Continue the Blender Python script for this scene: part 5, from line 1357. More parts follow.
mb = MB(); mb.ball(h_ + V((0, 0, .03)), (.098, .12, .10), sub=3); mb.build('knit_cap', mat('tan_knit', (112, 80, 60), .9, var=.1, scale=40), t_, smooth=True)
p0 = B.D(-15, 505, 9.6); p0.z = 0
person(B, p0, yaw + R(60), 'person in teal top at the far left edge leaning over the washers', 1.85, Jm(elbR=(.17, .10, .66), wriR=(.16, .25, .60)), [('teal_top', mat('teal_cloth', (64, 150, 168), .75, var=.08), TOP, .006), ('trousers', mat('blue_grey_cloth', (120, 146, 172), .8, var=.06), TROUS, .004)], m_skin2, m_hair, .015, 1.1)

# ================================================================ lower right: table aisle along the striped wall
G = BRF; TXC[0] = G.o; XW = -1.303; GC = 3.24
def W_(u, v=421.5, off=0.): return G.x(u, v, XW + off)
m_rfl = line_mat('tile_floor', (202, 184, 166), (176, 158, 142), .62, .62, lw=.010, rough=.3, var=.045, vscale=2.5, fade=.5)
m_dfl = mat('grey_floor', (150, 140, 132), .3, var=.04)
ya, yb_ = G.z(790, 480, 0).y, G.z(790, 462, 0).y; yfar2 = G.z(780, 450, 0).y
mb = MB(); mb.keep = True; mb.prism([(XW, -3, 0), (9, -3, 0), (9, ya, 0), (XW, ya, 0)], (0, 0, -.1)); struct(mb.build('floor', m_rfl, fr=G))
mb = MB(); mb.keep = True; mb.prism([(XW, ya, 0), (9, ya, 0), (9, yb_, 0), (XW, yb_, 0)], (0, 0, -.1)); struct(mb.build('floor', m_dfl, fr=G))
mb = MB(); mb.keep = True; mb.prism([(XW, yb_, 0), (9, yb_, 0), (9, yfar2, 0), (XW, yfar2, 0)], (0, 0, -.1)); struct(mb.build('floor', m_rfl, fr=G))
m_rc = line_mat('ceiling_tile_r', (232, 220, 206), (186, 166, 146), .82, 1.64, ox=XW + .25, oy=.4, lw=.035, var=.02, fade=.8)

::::

Your output must be the lines of the material above, from the first through the line that contains "person(B, p0, yaw", copied exactly. Include both endpoints and nothing else.

Continue the Blender Python script for this scene: part 5, from line 1357. More parts follow.
mb = MB(); mb.ball(h_ + V((0, 0, .03)), (.098, .12, .10), sub=3); mb.build('knit_cap', mat('tan_knit', (112, 80, 60), .9, var=.1, scale=40), t_, smooth=True)
p0 = B.D(-15, 505, 9.6); p0.z = 0
person(B, p0, yaw + R(60), 'person in teal top at the far left edge leaning over the washers', 1.85, Jm(elbR=(.17, .10, .66), wriR=(.16, .25, .60)), [('teal_top', mat('teal_cloth', (64, 150, 168), .75, var=.08), TOP, .006), ('trousers', mat('blue_grey_cloth', (120, 146, 172), .8, var=.06), TROUS, .004)], m_skin2, m_hair, .015, 1.1)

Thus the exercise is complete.